Common Law Fraudulent Misrepresentation

120734977-contract-deal-negotiation

Elements of Common Law Fraudulent Misrepresentation Claim

Although it has a variety of different names, including just misrepresentation and just fraud, the Minnesota Supreme Court has defined fraudulent misrepresentation as having the following elements:

  1. A false representation by a party of a past or existing material fact that is susceptible of knowledge,
  2. The person making the representation made it either a) with knowledge of its falsity, or b) as if he had knowledge but without actually knowing whether it was true or false,
  3. The representation was made with the intention to induce another party to act in reliance on the representation,
  4. The representation caused the other party to act in reliance, and
  5. The other party suffered pecuniary damages as a result of the reliance.

Representation

The first part of a fraudulent misrepresentation claim involves the representation itself. A representation can be made through words or even through silence in certain circumstances. There are two different kinds of misrepresentations through words; the first is very basic, it is when someone makes an affirmative statement that is false. The second kind of misrepresentation through words is known as telling what is called a “half-truth,” which essentially means that the person conceals or does not disclose certain facts which causes facts that are disclosed to be very misleading. In other words, a true statement may nonetheless be a misrepresentation if that statement omits other material facts that would give the original statement a different meaning.

The second kind of misrepresentation is when there is silence or non-disclosure of facts. As a general rule, a party has no duty to disclose material facts to another, so silence generally does not constitute fraud. L&H Airco, Inc. v. Rapistan Corp., 446 N.W.2d 372, 380 (Minn. 1989). If a non-disclosure of facts is going to be considered fraud, there must be a suppression of facts which one party is under a legal or equitable obligation to communicate to the other and which the other party is entitled to have communicated to him. Wizman v. Lehrman, Lehrman & Flom, 601 N.W.2d 179, 190 (Minn. 1999). To be under a legal or equitable obligation to communicate facts the parties must be involved in one of the following three circumstances.

  1. One who speaks must say enough to prevent his words from misleading the other party (i.e. “half-truth”),
  2. One who has special knowledge of material facts to which the other party does not have access, may have a duty to disclose those facts to the other party, and
  3. One who stands in a confidential or fiduciary relation to the other party to a transaction must disclose material facts.

It is important to note that if both parties to a transaction or both parties in any type of communication situation are intelligent and fully capable of taking care of themselves, then there is no confidential relationship between the parties and generally no duty to disclose material facts.
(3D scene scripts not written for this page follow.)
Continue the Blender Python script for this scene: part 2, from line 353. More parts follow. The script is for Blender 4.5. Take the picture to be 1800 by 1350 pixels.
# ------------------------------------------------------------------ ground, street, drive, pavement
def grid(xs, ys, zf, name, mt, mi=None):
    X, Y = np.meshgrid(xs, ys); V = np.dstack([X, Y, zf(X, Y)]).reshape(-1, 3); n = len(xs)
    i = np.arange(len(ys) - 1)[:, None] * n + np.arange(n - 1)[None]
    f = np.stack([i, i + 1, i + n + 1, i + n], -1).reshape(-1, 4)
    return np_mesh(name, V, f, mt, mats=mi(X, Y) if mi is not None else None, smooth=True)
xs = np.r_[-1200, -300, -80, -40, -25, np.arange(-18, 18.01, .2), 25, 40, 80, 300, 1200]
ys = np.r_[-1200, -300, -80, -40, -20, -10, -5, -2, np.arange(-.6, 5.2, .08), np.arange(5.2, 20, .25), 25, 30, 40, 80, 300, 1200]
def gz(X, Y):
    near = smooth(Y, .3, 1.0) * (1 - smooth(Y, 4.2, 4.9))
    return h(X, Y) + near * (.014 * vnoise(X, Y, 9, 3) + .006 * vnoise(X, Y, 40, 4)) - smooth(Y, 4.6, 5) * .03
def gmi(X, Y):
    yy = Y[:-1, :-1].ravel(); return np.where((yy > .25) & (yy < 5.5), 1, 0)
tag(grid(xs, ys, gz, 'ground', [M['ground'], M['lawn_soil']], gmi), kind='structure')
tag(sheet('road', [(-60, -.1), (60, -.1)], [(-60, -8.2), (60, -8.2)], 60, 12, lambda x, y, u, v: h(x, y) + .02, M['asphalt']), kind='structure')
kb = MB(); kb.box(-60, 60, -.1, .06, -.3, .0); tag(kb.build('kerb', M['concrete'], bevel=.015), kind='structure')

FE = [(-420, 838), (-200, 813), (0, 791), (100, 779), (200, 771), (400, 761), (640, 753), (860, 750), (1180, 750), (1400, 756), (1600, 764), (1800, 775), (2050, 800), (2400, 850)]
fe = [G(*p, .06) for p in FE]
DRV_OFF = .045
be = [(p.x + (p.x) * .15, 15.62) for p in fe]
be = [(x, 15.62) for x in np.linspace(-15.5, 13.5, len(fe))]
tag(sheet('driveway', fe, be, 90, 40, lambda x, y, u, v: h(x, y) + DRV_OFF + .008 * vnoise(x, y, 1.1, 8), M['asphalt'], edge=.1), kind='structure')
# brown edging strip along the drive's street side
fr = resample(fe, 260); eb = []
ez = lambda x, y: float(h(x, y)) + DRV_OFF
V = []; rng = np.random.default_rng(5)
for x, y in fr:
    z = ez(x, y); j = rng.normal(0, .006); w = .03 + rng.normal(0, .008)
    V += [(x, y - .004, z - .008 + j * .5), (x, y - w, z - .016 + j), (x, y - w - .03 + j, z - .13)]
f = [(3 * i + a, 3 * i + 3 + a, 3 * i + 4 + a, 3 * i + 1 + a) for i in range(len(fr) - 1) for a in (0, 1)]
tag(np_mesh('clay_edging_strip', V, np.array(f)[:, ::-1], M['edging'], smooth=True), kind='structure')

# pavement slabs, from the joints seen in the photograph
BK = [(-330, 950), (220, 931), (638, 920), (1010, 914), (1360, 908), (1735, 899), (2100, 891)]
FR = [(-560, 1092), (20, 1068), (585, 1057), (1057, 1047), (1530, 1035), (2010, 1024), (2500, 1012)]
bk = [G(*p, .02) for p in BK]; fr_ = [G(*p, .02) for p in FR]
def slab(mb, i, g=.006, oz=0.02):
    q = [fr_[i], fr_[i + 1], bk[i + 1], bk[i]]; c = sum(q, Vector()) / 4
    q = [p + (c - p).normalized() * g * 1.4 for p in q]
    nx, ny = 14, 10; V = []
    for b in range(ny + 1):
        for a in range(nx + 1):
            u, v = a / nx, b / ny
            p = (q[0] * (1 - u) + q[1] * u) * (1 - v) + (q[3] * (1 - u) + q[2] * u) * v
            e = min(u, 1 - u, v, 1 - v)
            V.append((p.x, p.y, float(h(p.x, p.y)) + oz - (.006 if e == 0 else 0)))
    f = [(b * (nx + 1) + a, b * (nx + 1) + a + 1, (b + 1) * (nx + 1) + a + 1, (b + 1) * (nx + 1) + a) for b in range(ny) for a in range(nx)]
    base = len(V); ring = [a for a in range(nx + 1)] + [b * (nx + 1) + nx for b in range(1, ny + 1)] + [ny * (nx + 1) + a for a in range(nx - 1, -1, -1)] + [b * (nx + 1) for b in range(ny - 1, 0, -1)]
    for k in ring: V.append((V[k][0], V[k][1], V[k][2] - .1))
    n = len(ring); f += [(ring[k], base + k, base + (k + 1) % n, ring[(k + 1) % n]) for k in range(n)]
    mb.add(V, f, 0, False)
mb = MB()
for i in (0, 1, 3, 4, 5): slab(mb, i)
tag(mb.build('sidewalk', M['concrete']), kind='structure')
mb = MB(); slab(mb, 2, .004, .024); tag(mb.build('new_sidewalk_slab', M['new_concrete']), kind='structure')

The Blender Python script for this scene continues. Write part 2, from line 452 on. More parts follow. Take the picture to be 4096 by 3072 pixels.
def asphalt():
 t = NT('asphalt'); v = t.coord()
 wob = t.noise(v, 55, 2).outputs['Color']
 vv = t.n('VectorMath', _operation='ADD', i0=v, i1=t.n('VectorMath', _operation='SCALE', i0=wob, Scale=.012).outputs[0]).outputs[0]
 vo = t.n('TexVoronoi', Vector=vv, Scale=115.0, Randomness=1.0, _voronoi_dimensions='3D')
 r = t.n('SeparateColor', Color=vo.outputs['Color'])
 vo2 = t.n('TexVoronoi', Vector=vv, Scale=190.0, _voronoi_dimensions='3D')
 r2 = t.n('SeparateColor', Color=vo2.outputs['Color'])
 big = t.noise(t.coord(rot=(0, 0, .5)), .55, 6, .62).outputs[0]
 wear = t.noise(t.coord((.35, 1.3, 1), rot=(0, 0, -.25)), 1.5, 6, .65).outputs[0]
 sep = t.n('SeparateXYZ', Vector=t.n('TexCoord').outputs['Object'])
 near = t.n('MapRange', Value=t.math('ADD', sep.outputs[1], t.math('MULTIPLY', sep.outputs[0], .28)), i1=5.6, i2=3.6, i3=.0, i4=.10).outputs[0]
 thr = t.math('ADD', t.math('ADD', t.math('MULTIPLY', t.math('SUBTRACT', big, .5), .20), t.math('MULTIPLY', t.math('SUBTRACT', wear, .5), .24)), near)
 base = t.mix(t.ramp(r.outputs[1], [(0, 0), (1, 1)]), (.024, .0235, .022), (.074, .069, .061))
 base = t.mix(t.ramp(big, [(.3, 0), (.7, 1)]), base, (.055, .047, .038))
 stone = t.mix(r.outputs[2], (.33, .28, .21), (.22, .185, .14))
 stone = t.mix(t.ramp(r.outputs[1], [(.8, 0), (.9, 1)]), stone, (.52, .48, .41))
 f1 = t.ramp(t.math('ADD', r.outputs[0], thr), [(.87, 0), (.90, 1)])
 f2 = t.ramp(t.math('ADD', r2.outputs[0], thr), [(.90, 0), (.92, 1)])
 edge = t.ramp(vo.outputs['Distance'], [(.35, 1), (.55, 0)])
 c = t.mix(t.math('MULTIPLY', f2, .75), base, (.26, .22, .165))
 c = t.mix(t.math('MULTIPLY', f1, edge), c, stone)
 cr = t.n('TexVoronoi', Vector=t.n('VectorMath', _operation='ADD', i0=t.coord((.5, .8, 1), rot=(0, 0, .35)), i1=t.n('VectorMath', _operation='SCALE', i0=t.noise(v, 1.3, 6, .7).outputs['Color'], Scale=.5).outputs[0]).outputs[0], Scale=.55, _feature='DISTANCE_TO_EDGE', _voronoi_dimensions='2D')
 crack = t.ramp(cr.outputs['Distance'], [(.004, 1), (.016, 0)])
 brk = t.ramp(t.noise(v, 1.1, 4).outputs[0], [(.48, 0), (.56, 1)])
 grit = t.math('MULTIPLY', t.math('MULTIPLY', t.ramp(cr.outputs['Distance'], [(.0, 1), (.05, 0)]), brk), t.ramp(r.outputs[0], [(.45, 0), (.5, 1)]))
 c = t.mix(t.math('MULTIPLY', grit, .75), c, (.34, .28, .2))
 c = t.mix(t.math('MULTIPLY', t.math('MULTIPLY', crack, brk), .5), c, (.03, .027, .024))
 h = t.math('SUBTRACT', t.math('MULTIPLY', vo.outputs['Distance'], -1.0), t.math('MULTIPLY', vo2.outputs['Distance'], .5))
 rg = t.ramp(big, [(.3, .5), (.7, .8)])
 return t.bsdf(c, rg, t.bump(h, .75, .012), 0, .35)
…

It should also be noted that circumstance number two, which is when one person has special knowledge of material facts may have a duty to disclose those facts to the other party, is rarely enforced under Minnesota Law. That is because the general rule is that one party to a transaction has no duty to disclose material facts to the other. In Richfield Bank & Trust v. Sjogren, 309 Minn. 362, 365, 244 N.W.2d 648, 650 (1976), the Minnesota Supreme Court held that it was fraud for a bank to not disclose to a borrower that a bank depositor with whom the borrower was dealing was insolvent and was engaging in fraudulent business practices when the bank had actual knowledge of the fraudulent activities. Compare that to L&H Airco, Inc. v. Rapistan Corp., 446 N.W.2d 372 (Minn. 1989), where the Minnesota Supreme Court held that an attorney did not have a duty to disclose known facts to his client’s adversary in the litigation context.

Falsity and Past or Present Fact

Fraudulent misrepresentation in and of itself must be predicated on a falsity and to be a misrepresentation a statement must relate to a past or existing fact. Any statements regarding future events such as predictions, intentions, or expectations are not normally actionable. This does not mean that in every instance a statement regarding a future event is not actionable. A statement regarding a future event or prediction can be a misrepresentation to the extent that the representation was untrue at the time it was made and if it satisfies the other requirements of fraudulent misrepresentation. For example; if someone is going to break a contractual promise that does not necessarily constitute fraud unless the promisor never actually had any intention to perform at the time that the promise was made.